Par ailleurs, le musée de la maison du peintre a ouvert ses portes aux visiteurs en 2014. Nous découvrons dans la salle principale le portrait de la mère du peintre, Mənim anam peint entre 1972 et 1973. Dans ce gigantesque portrait occupant près de la moitié du mur, Sattar représente celle qui l’a mis au monde avec un Kialagai sur la tête. Il touche la terre et crée un effet de continuité entre les traditions, la mère et la nature.

Sattar Bahlulzade tenait un journal intime dans lequel il écrivait tous les jours. Il dessinait les esquisses de ses peintures en mélangeant les différentes couleurs entre elles. Il utilisait surtout le bleu clair, couleur prédominante dans toutes ses peintures.
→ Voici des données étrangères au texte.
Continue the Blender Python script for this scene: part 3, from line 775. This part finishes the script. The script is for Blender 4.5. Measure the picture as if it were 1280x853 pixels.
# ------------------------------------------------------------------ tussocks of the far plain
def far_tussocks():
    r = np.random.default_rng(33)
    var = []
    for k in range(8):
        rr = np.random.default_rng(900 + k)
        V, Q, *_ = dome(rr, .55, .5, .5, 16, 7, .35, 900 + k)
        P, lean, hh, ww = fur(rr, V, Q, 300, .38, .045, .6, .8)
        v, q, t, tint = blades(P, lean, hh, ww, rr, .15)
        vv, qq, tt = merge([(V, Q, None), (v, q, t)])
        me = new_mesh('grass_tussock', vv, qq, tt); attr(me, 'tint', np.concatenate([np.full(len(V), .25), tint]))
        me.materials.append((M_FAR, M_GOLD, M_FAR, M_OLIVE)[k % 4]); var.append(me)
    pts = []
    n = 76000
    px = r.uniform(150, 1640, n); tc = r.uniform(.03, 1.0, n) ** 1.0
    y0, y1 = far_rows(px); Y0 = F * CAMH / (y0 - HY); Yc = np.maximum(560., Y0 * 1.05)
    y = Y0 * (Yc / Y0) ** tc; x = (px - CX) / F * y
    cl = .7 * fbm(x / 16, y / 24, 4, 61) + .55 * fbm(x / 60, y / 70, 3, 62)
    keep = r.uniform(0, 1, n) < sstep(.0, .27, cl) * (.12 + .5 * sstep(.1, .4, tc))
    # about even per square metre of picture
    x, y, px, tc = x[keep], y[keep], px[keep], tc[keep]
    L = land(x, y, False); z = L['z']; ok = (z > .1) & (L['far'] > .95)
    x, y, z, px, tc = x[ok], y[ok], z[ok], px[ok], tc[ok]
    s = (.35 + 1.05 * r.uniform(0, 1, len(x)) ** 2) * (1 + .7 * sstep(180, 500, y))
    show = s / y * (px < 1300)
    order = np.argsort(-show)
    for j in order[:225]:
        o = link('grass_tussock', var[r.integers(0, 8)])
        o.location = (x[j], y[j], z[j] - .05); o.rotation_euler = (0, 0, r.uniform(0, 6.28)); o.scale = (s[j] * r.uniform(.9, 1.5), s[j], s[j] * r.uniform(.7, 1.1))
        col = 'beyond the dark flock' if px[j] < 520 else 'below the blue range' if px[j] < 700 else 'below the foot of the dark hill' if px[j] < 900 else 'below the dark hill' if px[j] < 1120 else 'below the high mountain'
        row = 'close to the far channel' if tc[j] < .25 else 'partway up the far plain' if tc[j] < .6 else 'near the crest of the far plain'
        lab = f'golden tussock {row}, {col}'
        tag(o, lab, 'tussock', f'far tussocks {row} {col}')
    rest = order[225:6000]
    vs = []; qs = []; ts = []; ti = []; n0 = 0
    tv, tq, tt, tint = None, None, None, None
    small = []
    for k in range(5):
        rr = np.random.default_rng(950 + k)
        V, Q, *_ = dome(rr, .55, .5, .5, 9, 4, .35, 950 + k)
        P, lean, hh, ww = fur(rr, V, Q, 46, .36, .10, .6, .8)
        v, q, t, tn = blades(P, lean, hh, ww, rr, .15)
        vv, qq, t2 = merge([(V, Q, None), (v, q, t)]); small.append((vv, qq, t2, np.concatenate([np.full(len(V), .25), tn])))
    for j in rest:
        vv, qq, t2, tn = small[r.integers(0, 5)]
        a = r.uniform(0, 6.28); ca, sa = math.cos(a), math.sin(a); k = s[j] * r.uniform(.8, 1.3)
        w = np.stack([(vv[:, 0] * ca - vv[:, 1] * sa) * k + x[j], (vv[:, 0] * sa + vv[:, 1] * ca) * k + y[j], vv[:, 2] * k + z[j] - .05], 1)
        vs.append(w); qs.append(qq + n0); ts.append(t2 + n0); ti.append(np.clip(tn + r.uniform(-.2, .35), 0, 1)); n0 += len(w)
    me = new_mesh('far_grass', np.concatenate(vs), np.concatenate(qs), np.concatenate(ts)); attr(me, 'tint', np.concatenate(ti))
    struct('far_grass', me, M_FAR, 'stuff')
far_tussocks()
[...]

Sattar Bahlulzade a offert à son peuple une vision unique de la nature où s’inscrivent les traditions de l’Azerbaïdjan. Toute sa vie il s’est inspiré des paysages de son pays pour trouver son propre style. Il est le créateur et le prophète d’un impressionnisme oriental aux couleurs suaves. L’impressionnisme azéri revêt des couleurs très douces et une lumière qui ne vient pas seulement du soleil mais des profondeurs de la terre et surtout de nous-même. Grâce à cet immense artiste l’Art ne connait pas de frontières, amour et paix dans le monde passent par la lumière et la poésie de Sattar Bahlulzade.

Lucie Philip, Bakou, 18 septembre 2021.